» **Task instructions**
Produce a word-for-word copy of the listing below without its pictures.

» **Collected data**
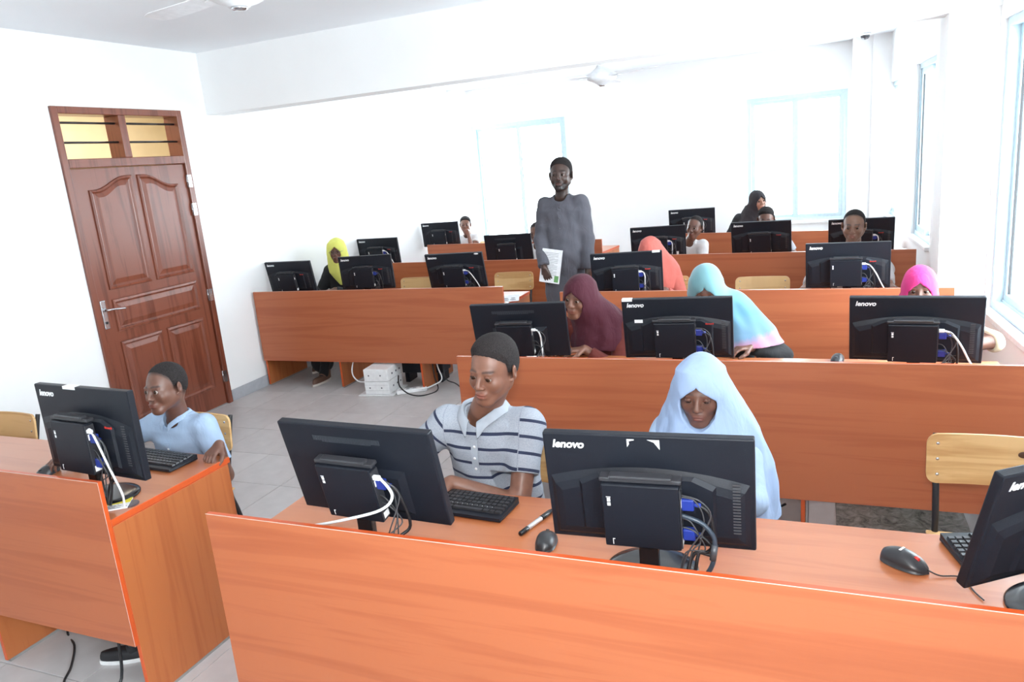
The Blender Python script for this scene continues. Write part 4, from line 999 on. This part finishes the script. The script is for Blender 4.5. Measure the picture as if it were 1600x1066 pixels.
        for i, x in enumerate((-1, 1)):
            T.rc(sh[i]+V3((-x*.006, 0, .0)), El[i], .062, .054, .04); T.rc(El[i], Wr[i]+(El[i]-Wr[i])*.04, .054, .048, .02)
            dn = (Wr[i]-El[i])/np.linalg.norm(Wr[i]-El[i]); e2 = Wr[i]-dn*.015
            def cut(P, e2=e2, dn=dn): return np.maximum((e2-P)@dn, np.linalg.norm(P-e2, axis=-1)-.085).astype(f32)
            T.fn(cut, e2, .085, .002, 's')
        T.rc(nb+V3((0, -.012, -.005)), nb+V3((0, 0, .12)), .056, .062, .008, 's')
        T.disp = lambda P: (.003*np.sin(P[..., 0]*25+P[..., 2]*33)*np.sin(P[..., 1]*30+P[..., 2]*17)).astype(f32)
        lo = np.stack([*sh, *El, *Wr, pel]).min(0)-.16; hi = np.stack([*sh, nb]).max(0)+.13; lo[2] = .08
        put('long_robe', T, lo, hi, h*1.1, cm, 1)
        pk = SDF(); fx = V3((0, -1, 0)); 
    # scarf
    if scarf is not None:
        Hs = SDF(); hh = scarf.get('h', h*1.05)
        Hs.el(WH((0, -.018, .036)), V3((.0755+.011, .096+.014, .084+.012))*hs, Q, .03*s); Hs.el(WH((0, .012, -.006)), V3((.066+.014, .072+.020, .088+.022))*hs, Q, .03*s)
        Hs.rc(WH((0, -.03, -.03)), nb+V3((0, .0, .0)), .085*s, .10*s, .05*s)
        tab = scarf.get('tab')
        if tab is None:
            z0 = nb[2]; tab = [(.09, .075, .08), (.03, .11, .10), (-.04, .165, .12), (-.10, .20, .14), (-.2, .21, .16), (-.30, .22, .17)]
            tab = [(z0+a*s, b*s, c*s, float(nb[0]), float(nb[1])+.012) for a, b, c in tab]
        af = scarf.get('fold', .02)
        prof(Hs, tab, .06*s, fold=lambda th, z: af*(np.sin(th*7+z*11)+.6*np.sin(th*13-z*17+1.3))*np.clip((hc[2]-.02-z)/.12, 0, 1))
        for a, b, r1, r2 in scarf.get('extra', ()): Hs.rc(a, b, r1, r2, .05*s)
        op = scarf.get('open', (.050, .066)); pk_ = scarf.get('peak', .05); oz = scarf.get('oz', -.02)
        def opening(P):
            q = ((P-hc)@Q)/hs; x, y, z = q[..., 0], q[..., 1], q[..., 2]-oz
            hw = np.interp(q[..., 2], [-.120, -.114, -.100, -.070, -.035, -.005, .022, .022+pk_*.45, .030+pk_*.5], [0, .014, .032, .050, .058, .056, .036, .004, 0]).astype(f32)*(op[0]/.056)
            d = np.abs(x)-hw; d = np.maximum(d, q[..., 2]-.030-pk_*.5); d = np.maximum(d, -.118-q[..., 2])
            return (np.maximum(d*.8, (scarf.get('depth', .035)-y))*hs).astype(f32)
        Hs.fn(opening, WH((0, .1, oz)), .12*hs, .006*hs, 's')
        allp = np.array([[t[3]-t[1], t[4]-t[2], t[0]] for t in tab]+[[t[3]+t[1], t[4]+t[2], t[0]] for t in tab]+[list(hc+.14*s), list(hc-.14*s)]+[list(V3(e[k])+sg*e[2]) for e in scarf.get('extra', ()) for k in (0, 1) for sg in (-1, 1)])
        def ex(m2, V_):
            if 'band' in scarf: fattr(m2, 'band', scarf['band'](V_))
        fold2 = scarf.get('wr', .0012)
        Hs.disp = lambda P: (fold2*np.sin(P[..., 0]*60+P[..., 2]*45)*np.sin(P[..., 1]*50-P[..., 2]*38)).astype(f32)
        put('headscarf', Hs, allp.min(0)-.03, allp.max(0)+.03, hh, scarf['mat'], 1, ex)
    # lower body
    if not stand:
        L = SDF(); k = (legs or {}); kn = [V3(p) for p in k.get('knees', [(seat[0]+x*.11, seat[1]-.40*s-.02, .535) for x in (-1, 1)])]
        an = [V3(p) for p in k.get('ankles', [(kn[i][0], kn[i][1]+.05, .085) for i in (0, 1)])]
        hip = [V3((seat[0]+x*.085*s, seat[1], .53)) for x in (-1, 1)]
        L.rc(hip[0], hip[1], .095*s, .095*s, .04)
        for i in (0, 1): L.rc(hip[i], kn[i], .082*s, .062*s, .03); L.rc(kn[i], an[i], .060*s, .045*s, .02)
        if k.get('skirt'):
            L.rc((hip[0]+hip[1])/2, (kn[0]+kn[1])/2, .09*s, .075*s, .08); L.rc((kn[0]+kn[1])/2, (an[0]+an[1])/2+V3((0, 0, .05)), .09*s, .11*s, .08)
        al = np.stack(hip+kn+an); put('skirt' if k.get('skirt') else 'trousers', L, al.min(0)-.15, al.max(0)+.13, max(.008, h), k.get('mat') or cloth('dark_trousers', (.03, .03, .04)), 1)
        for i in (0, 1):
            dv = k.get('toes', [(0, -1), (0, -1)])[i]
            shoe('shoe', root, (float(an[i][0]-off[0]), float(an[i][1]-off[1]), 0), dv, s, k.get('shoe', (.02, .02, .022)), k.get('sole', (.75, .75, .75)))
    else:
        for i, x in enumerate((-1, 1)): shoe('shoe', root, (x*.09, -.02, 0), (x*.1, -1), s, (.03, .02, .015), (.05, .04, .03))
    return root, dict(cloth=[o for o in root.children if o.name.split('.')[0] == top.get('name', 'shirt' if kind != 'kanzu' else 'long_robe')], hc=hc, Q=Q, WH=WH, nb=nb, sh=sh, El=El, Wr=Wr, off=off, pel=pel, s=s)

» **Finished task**
The Blender Python script for this scene continues. Write part 4, from line 999 on. This part finishes the script. The script is for Blender 4.5. Measure the picture as if it were 1600x1066 pixels.
        for i, x in enumerate((-1, 1)):
            T.rc(sh[i]+V3((-x*.006, 0, .0)), El[i], .062, .054, .04); T.rc(El[i], Wr[i]+(El[i]-Wr[i])*.04, .054, .048, .02)
            dn = (Wr[i]-El[i])/np.linalg.norm(Wr[i]-El[i]); e2 = Wr[i]-dn*.015
            def cut(P, e2=e2, dn=dn): return np.maximum((e2-P)@dn, np.linalg.norm(P-e2, axis=-1)-.085).astype(f32)
            T.fn(cut, e2, .085, .002, 's')
        T.rc(nb+V3((0, -.012, -.005)), nb+V3((0, 0, .12)), .056, .062, .008, 's')
        T.disp = lambda P: (.003*np.sin(P[..., 0]*25+P[..., 2]*33)*np.sin(P[..., 1]*30+P[..., 2]*17)).astype(f32)
        lo = np.stack([*sh, *El, *Wr, pel]).min(0)-.16; hi = np.stack([*sh, nb]).max(0)+.13; lo[2] = .08
        put('long_robe', T, lo, hi, h*1.1, cm, 1)
        pk = SDF(); fx = V3((0, -1, 0)); 
    # scarf
    if scarf is not None:
        Hs = SDF(); hh = scarf.get('h', h*1.05)
        Hs.el(WH((0, -.018, .036)), V3((.0755+.011, .096+.014, .084+.012))*hs, Q, .03*s); Hs.el(WH((0, .012, -.006)), V3((.066+.014, .072+.020, .088+.022))*hs, Q, .03*s)
        Hs.rc(WH((0, -.03, -.03)), nb+V3((0, .0, .0)), .085*s, .10*s, .05*s)
        tab = scarf.get('tab')
        if tab is None:
            z0 = nb[2]; tab = [(.09, .075, .08), (.03, .11, .10), (-.04, .165, .12), (-.10, .20, .14), (-.2, .21, .16), (-.30, .22, .17)]
            tab = [(z0+a*s, b*s, c*s, float(nb[0]), float(nb[1])+.012) for a, b, c in tab]
        af = scarf.get('fold', .02)
        prof(Hs, tab, .06*s, fold=lambda th, z: af*(np.sin(th*7+z*11)+.6*np.sin(th*13-z*17+1.3))*np.clip((hc[2]-.02-z)/.12, 0, 1))
        for a, b, r1, r2 in scarf.get('extra', ()): Hs.rc(a, b, r1, r2, .05*s)
        op = scarf.get('open', (.050, .066)); pk_ = scarf.get('peak', .05); oz = scarf.get('oz', -.02)
        def opening(P):
            q = ((P-hc)@Q)/hs; x, y, z = q[..., 0], q[..., 1], q[..., 2]-oz
            hw = np.interp(q[..., 2], [-.120, -.114, -.100, -.070, -.035, -.005, .022, .022+pk_*.45, .030+pk_*.5], [0, .014, .032, .050, .058, .056, .036, .004, 0]).astype(f32)*(op[0]/.056)
            d = np.abs(x)-hw; d = np.maximum(d, q[..., 2]-.030-pk_*.5); d = np.maximum(d, -.118-q[..., 2])
            return (np.maximum(d*.8, (scarf.get('depth', .035)-y))*hs).astype(f32)
        Hs.fn(opening, WH((0, .1, oz)), .12*hs, .006*hs, 's')
        allp = np.array([[t[3]-t[1], t[4]-t[2], t[0]] for t in tab]+[[t[3]+t[1], t[4]+t[2], t[0]] for t in tab]+[list(hc+.14*s), list(hc-.14*s)]+[list(V3(e[k])+sg*e[2]) for e in scarf.get('extra', ()) for k in (0, 1) for sg in (-1, 1)])
        def ex(m2, V_):
            if 'band' in scarf: fattr(m2, 'band', scarf['band'](V_))
        fold2 = scarf.get('wr', .0012)
        Hs.disp = lambda P: (fold2*np.sin(P[..., 0]*60+P[..., 2]*45)*np.sin(P[..., 1]*50-P[..., 2]*38)).astype(f32)
        put('headscarf', Hs, allp.min(0)-.03, allp.max(0)+.03, hh, scarf['mat'], 1, ex)
    # lower body
    if not stand:
        L = SDF(); k = (legs or {}); kn = [V3(p) for p in k.get('knees', [(seat[0]+x*.11, seat[1]-.40*s-.02, .535) for x in (-1, 1)])]
        an = [V3(p) for p in k.get('ankles', [(kn[i][0], kn[i][1]+.05, .085) for i in (0, 1)])]
        hip = [V3((seat[0]+x*.085*s, seat[1], .53)) for x in (-1, 1)]
        L.rc(hip[0], hip[1], .095*s, .095*s, .04)
        for i in (0, 1): L.rc(hip[i], kn[i], .082*s, .062*s, .03); L.rc(kn[i], an[i], .060*s, .045*s, .02)
        if k.get('skirt'):
            L.rc((hip[0]+hip[1])/2, (kn[0]+kn[1])/2, .09*s, .075*s, .08); L.rc((kn[0]+kn[1])/2, (an[0]+an[1])/2+V3((0, 0, .05)), .09*s, .11*s, .08)
        al = np.stack(hip+kn+an); put('skirt' if k.get('skirt') else 'trousers', L, al.min(0)-.15, al.max(0)+.13, max(.008, h), k.get('mat') or cloth('dark_trousers', (.03, .03, .04)), 1)
        for i in (0, 1):
            dv = k.get('toes', [(0, -1), (0, -1)])[i]
            shoe('shoe', root, (float(an[i][0]-off[0]), float(an[i][1]-off[1]), 0), dv, s, k.get('shoe', (.02, .02, .022)), k.get('sole', (.75, .75, .75)))
    else:
        for i, x in enumerate((-1, 1)): shoe('shoe', root, (x*.09, -.02, 0), (x*.1, -1), s, (.03, .02, .015), (.05, .04, .03))
    return root, dict(cloth=[o for o in root.children if o.name.split('.')[0] == top.get('name', 'shirt' if kind != 'kanzu' else 'long_robe')], hc=hc, Q=Q, WH=WH, nb=nb, sh=sh, El=El, Wr=Wr, off=off, pel=pel, s=s)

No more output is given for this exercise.